Feeling my age,  I work alongside people who could be my children. But still being out there, I also feel a personal responsibility to not just keep up, but to be toward the front of the pack.

This is both good and bad. Good because it tests my confidence and my commitment. Bad because it gets a little harder with every year that passes. And because though I am out taking new classes (often, again, alongside people who could be my kids), and spend a lot of personal time doing so, I don’t see a lot of that from others. Whether my own cohort, or the young pups. Some of those who could be my kids can’t keep up with me.

This is not a good thing in an armed profession, where today use of force is the most undertrained, most misunderstood, and most highly scrutinized facet. The news feed, just today, describes officers swarmed by a crowd after shooting an armed man who ran from them, an officer hit over the head with a rock, disarmed, and killed with his own gun (along with a bystander), and three officers shot when tracking a murder suspect, two when working undercover surveillance and one later in a shootout. It is increasingly dangerous out here.

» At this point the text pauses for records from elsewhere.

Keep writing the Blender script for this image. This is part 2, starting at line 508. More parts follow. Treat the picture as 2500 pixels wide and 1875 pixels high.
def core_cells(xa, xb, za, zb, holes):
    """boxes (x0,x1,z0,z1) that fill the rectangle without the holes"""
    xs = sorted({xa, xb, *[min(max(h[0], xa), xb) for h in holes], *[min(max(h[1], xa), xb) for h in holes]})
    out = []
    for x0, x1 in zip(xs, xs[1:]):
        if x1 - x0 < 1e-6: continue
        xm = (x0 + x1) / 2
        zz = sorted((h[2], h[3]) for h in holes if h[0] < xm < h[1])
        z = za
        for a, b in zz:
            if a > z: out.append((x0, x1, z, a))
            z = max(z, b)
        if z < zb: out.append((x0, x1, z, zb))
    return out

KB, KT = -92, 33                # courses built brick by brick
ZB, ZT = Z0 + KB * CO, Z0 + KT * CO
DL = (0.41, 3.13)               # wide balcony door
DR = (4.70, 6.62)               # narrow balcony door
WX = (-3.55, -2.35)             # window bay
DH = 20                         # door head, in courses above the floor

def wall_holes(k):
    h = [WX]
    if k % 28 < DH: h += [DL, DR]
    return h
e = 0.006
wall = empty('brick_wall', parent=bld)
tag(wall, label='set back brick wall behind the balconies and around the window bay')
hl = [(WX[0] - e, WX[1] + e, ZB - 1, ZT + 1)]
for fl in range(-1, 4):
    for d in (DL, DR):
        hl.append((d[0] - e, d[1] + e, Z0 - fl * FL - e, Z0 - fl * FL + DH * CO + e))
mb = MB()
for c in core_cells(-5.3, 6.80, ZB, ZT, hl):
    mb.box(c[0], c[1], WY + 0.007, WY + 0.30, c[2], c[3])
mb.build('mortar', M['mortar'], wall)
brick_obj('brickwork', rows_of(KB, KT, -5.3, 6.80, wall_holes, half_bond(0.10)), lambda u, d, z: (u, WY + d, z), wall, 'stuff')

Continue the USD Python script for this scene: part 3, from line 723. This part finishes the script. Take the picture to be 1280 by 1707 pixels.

We have something called “open range,” where anyone that works for us can come in and shoot on our dime. A fraction of folks do. Those who do of course make noticeable improvements. They get better on the range, which at least provides a foundation for being better out in the world. But its still only a fraction.

Unless a qualification is coming up…

So we decided to offer a free grappling class – Open Mat, if you will – the time and space generously donated by a local jiujitsu academy, for officers to come in and train, as with open range. Same time, every week. We have a couple regulars.  Hardly anyone else.

Some people have commitments – oddly every week another one comes up for some folks. Or they feel its more important to play soccer. Or to do something with their families. Or just to find something else to do.

Now don’t get me wrong, it’s good to have family time. My own training takes a back seat to family time often enough. One of my mantras has always been that it is far more important to be a better father (parent) than it is to be a better fighter…

But every week? For only two hours? Time can’t be found to do a little of something that could, literally, mean the difference between spending the rest of a lifetime with your family or being a picture on the wall, framed in black?

Or being a shell of the person you once were? Descending into PTSD and intoxication and withdrawal because of a bad use of force decision?

Or increasingly, being out of a job or even in prison because an inefficient use of force looked like excessive or unjustified force?

Is your family not important enough for that?

Some will never see the connection. Some are comfortable getting by, secure in the knowledge that for most of them, nothing serious will ever actually happen. A bit of resentment attaches to that, I think. As some like me sacrifice personal time and personal comfort, and our egos, training, Grinding our Bodies, Pulverizing our Bones, preparing to prevail, while they… what suits them, secure in the fact that someone else will show up to make the bad people stop.

And will save them when they do something they shouldn’t because they were too excited, or too foolish, to do what should have been done in the first place.